En El jardín del deseo, Paul Schrader vuelve a ocuparse de la redención, una obsesión siempre presente en su obra

Sigourney Weaver y Joel Edgerton, protagonistas de El jardín del deseo, estreno del jueves 6
Sigourney Weaver y Joel Edgerton, protagonistas de El jardín del deseo, estreno del jueves 6

El jardín del deseo (Master Gardener, Estados Unidos/2022). Dirección y guion: Paul Schrader. Fotografía: Alexander Dynan. Edición: Benjamin Rodríguez Jr. Elenco: Joel Edgerton, Quintessa Swindell, Sigourney Weaver. Duración: 111 minutos. Calificación: apta para mayores de 13 años. Nuestra opinión: buena.

Con esta película que se estrena con otro de los títulos extravagantes que suelen idear los distribuidores locales con la expectativa de hacer más evidente su argumento, Paul Schrader cierra una trilogía que empezó con El reverendo (2017) y continuó con El contador de cartas (2021).

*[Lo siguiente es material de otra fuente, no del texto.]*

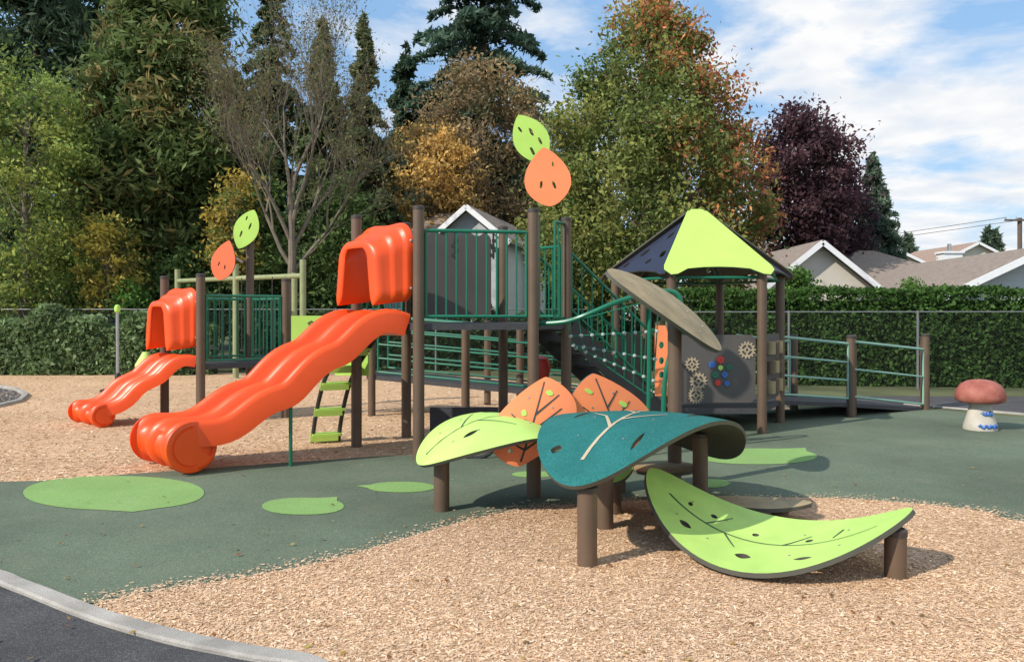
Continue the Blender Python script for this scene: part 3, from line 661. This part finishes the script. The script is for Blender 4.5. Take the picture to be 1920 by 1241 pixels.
# ---------------------------------------------------------------- fences, hedges
def fence(label,p,q,h,n):
    t=thing('chain_link_fence',label,'fence',(p[0],p[1],0)); P0=Vector((*p,0));P1=Vector((*q,0))
    for i in range(n+1):
        a=P0.lerp(P1,i/n); mb=MB(); mb.tube([a,a+Vector((0,0,h+.03))],.028,8); mb.build('fence_post',M['dsteel'],t)
    mb=MB(); mb.tube([P0+Vector((0,0,h)),P1+Vector((0,0,h))],.015,8); mb.build('top_rail',M['dsteel'],t)
    mb=MB(); mb.add([P0+Vector((0,.03,0)),P1+Vector((0,.03,0)),P1+Vector((0,.03,h)),P0+Vector((0,.03,h))],[(0,1,2,3)]); mb.build('wire_mesh',M['link'],t)
fence('chain link fence along the ivy behind the slides at left',(-22,22),(3.5,22),1.75,9)
fence('chain link fence in front of the clipped hedge at right',(3.5,17.5),(16.5,15.2),1.66,5)
def lerp_pal(cols,w,r,lo=.6,hi=1.35):
    c=np.array(cols)[w]; return c*(lo+(hi-lo)*r[:,None])
def leafcloud(name,pts,size,cols,parent=None,el=1.0):
    N=len(pts); a=rng.normal(size=(N,3)); a/=np.linalg.norm(a,axis=1)[:,None]; b=rng.normal(size=(N,3)); b-=a*(a*b).sum(1)[:,None]; b/=np.linalg.norm(b,axis=1)[:,None]
    s=(size*rng.uniform(.5,1.35,N))[:,None]
    return quads(name,pts,a*s*el,b*s*.55,np.clip(cols,0.004,1),M['leaf'],parent)
def hedge(name,label,cat,p,q,z0,z1,th,n,cols,size=.06,lump=.15,clip=True):
    P0=np.array([p[0],p[1]]);P1=np.array([q[0],q[1]]); L=np.linalg.norm(P1-P0); d=(P1-P0)/L; nrm=np.array([-d[1],d[0]])
    t=thing(name,label,cat,(p[0],p[1],0))
    mb=MB(); a=Vector((*p,0));b=Vector((*q,0)); nn=Vector((nrm[0],nrm[1],0))
    mb.prism([tuple((a-nn*(th*.32))[:2]),tuple((b-nn*(th*.32))[:2]),tuple((b+nn*(th*.32))[:2]),tuple((a+nn*(th*.32))[:2])],0,z1-.22); mb.build('inner_branches',M['core'],t)
    u=rng.random(n)*L; face=rng.random(n); s=np.where(face<.65,-1.,1.); z=rng.uniform(z0,z1,n); w=s*th/2
    topm=face>.72; w=np.where(topm,rng.uniform(-.5,.5,n)*th,w)
    bl=lump*(np.sin(u*2.1)+np.sin(u*5.3+1)*.6+np.sin(z*4+u*3)*.5)*.5
    ztop=z1+bl*(.35 if clip else 1.6); z=np.where(topm,ztop,z0+(z-z0)/(z1-z0)*(ztop-z0)); w=w+s*bl*.5*(~topm)+rng.normal(0,.05,n); z=z+rng.normal(0,.035,n)*topm
    pts=np.stack([P0[0]+d[0]*u+nrm[0]*w,P0[1]+d[1]*u+nrm[1]*w,np.maximum(z,.02)],1)
    cl=.5+.5*np.sin(u*3.1+z*5)*np.sin(u*7+z*2+1)
    c=lerp_pal(cols,rng.integers(0,len(cols),n),.5*rng.random(n)+.5*cl,.5,1.4)
    leafcloud('foliage',pts,size,c,t); return t
hedge('clipped_hedge','long clipped dark green hedge behind the right fence','hedge',(3.6,18.6),(19,16.3),0,2.14,1.2,50000,[(.045,.105,.022),(.065,.14,.03),(.085,.17,.04)],.055,.14)
hedge('ivy_hedge','glossy ivy covering the fence at far left','hedge',(-22,20.8),(-8.0,20.8),0,1.42,.7,36000,[(.13,.20,.08),(.17,.26,.11),(.26,.36,.18)],.075,.25,False)
hedge('rear_hedge','dark low hedge behind the swing frame and towers','hedge',(-8,23.2),(4,22.6),0,1.6,1.2,22000,[(.04,.075,.028),(.06,.11,.038)],.09,.3,False)

# ---------------------------------------------------------------- trees
def limb(mb,a,b,r0,r1,seg=6,wob=.06):
    a=Vector(a);b=Vector(b); L=(b-a).length; pts=[];n=5
    for i in range(n+1):
        t=i/n; pts.append(a.lerp(b,t)+Vector((random.uniform(-1,1),random.uniform(-1,1),random.uniform(-.3,.6)))*L*wob*math.sin(PI*t))
    mb.tube(pts,[r0+(r1-r0)*i/n for i in range(n+1)],seg)
BR=1.8
def tree(name,label,cat,px,Y,ytop,ybot,wpx,profile,pal,ncl,n,size,spread,bark='bark',tr=.22,el=1.2,inner=.25,limbs=True,depthf=1.0,flatc=.7,br=None):
    x=XY(px,Y)[0]; zt=P(px,ytop,Y).z; zb=P(px,ybot,Y).z; Rr=wpx/2*Y/F; t=thing(name,label,cat,(x,Y,0)); hh=zt-zb
    h=rng.random(ncl*6); keep=rng.random(ncl*6)<np.array([profile(v) for v in h]); h=h[keep][:ncl]; m=len(h)
    a=rng.uniform(0,2*PI,m); rr=np.array([profile(v) for v in h])*Rr*np.sqrt(rng.uniform(inner,1,m))*rng.uniform(.85,1.1,m)
    cc=np.stack([x+rr*np.cos(a),Y+rr*np.sin(a)*depthf,zb+h*hh],1)
    mb=MB(); top=zb+hh*.9
    mb.tube([(x,Y,-.1),(x+.05,Y,zb*.6+.3),(x-.05,Y,(zb+top)/2),(x,Y,top)],[tr*1.25,tr,tr*.6,.03],10); mb.build('trunk',M[bark],t)
    if limbs:
        mb=MB()
        for i in range(0,m,max(1,m//45)):
            c=cc[i]; z0=max(zb*.7,c[2]-(rr[i]*.9+.4)); z0=min(z0,top-.3); f=(z0-zb)/(hh+1e-6); limb(mb,(x,Y,z0),c,tr*.32*(1-.6*max(0,f)),.015,5)
        mb.build('branch',M[bark],t)
    ci=rng.integers(0,m,n); g=rng.normal(size=(n,3)); sp=spread*rng.uniform(.6,1.4,m)[ci]
    pts=cc[ci]+g*sp[:,None]*np.array([1,1,flatc]); pts[:,2]=np.maximum(pts[:,2],.1)
    hv=np.clip((pts[:,2]-zb)/hh,0,1); side=(pts[:,0]-x)/Rr; rc=rng.random(m)[ci]; rl=rng.random(n)
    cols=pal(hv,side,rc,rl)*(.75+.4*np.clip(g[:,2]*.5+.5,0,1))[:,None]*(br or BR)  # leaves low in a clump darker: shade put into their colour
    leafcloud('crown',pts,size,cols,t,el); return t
def mixp(cols,lo=.55,hi=1.4):
    arr=np.array(cols)
    def f(h,s,rc,rl):
        k=np.clip((rc*.75+rl*.25)*len(arr),0,len(arr)-1e-3).astype(int); return arr[k]*(lo+(hi-lo)*(.5*rl+.5*((rc*7.3)%1)))[:,None]
    return f
ov=lambda h: max(.02,math.sin(PI*min(1,(h*.92+.06)))**.65)
egg=lambda h: max(.02,(math.sin(PI*min(1,(h+.05)/1.06)**.60))**.85)
bell=lambda h: max(.04,(1-h**1.6)*(.65+.35*min(1,h*3)))
def conifer(name,label,px,Y,ytop,ybot,wpx,n,cols,size=.16,droop=.25,nbr=220,pw=.85,cat='conifer',tr=.3):
    x=XY(px,Y)[0]; zt=P(px,ytop,Y).z; zb=P(px,ybot,Y).z; Rr=wpx/2*Y/F; t=thing(name,label,cat,(x,Y,0)); hh=zt-zb
    mb=MB(); mb.tube([(x,Y,-.1),(x,Y,zb+hh*.4),(x,Y,zt)],[tr,tr*.7,.03],10); mb.build('trunk',M['bark'],t)
    h=rng.random(nbr)**1.15; a=rng.uniform(0,2*PI,nbr); L=Rr*((1-h)**pw+.03)*rng.uniform(.55,1.12,nbr)
    mb=MB()
    for i in range(0,nbr,3): 
        e=(x+L[i]*.8*math.cos(a[i]),Y+L[i]*.8*math.sin(a[i]),zb+h[i]*hh+L[i]*.1-droop*L[i]*.6); mb.tube([(x,Y,zb+h[i]*hh),e],[.05,.015],4)
    mb.build('branch',M['bark'],t)
    bi=rng.choice(nbr,n,p=L/L.sum()); tt=rng.random(n)**.6; w=.13*L[bi]+.12
    lat=rng.normal(size=n)*w*(1.1-tt*.7)
    pts=np.stack([x+np.cos(a[bi])*L[bi]*tt-np.sin(a[bi])*lat,Y+np.sin(a[bi])*L[bi]*tt+np.cos(a[bi])*lat,zb+h[bi]*hh+L[bi]*(.12*tt-droop*tt**2)+rng.normal(size=n)*.08-np.abs(lat)*.25],1)
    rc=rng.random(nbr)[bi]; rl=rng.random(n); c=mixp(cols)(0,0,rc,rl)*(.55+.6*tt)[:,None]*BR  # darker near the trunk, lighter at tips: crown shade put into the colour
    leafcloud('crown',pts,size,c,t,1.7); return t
PINE=[(.055,.085,.03),(.075,.11,.036),(.095,.125,.042),(.15,.125,.048)]
DK=[(.025,.045,.026),(.036,.06,.033),(.046,.072,.037)]
def maplepal(h,s,rc,rl):
    g=np.array([(.11,.14,.04),(.085,.12,.035),(.17,.18,.05)])[(rc*2.999).astype(int)]
    o=np.array([(.38,.14,.06),(.33,.085,.05),(.32,.20,.07)])[(rl*2.999).astype(int)]
    w=np.clip((s*1.05+(h-.45)*1.05+rc*.8-.52),0,1); w=np.where(rl<w*.9,.82,.12*w)[:,None]
    return (g*(1-w)+o*w)*(.6+.7*((rl*13.7)%1))[:,None]
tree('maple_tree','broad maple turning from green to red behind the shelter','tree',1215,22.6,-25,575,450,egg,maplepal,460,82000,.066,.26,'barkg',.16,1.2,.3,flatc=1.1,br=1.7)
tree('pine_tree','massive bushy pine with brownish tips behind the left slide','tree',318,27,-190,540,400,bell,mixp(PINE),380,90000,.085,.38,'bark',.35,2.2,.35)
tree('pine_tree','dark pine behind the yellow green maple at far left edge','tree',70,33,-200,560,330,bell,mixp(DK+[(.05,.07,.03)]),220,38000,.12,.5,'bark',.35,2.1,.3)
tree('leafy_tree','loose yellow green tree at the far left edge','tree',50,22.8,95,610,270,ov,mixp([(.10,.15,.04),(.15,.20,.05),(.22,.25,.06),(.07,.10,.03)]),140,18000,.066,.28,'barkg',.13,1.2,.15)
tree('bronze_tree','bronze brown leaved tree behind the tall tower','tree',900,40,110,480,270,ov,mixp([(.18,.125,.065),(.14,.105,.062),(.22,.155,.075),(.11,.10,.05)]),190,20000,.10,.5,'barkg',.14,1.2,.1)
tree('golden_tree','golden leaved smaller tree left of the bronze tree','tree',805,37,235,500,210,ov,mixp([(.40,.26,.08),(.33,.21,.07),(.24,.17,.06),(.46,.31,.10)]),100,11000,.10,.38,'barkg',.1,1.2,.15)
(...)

Los contextos de las tres películas son distintos, pero los temas de fondo claramente los mismos: empezando por la redención, un asunto siempre presente en la obra de un guionista y director –de rígida formación calvinista– que se hizo famoso trabajando en sociedad con Martin Scorsese en clásicos como Taxi Driver (1976) y Toro salvaje (1980).

En este caso, quien busca la liberación de un pasado oscuro es un gélido personaje interpretado con solvencia por el australiano Joel Edgerton, un hombre esquemático y reservado que esconde detrás de una vida notoriamente espartana un pasado neonazi del que escapó dedicándose full time a mantener el ostentoso jardín de una finca sureña. Misteriosamente, lo contrató una mujer que tiene tanto dinero como soberbia (Sigourney Weaver) y con la que tiene algo más que una relación puramente profesional.

Tanto en El reverendo como en El contador de cartas el foco está bastante más definido que en esta tercera pieza del rompecabezas moralista de Schrader: la radicalización de un ministro cristiano ante la amenaza del cambio climático en una, y los fantasmas de los crímenes del pasado en Abu Ghraib que atormentan a un ex militar transformado en jugador de naipes profesional en la otra.

Pero en El jardín de los deseos la perspectiva se diversifica, empujada tozudamente por un guion que pretende abarcar demasiadas problemáticas, aun cuando hacerlo implique forzar la máquina. Al pasado ominoso del protagonista y el vínculo perverso con su empleadora se añaden la aparición inesperada de una joven afroamericana con algunos problemas relacionados con las drogas (una Quintessa Swindell un tanto soft para el drama que le toca encarnar). La chica tiene una relación familiar cargada de cuentas pendientes con la dueña del lugar, que en el presente de la historia se llama Gracewood Gardens pero antes -hay señales que lo ratifican- fue una plantación de algodón sostenida por esclavos negros.

Schrader trabaja siempre sobre traumas agudos y persistentes de la sociedad estadounidense desde un punto de vista en el que por lo general domina la gravedad. En esta ocasión, el tono se vuelve por momentos excesivamente solemne. Tampoco funciona del todo bien la sucesión de flashbacks que refuerza todo aquello que el cuerpo copiosamente tatuado del personaje de Edgerton nos dice con claridad meridiana. Pero también es cierto que el rigor de sus puestas en escena, los climas densos que consigue y el peso específico de sus reflexiones -vehiculizadas esta vez por la voz en off de un narrador atravesado por la culpa- son inusuales en el entorno general del cine mucho más convencional que se produce a raudales en su país.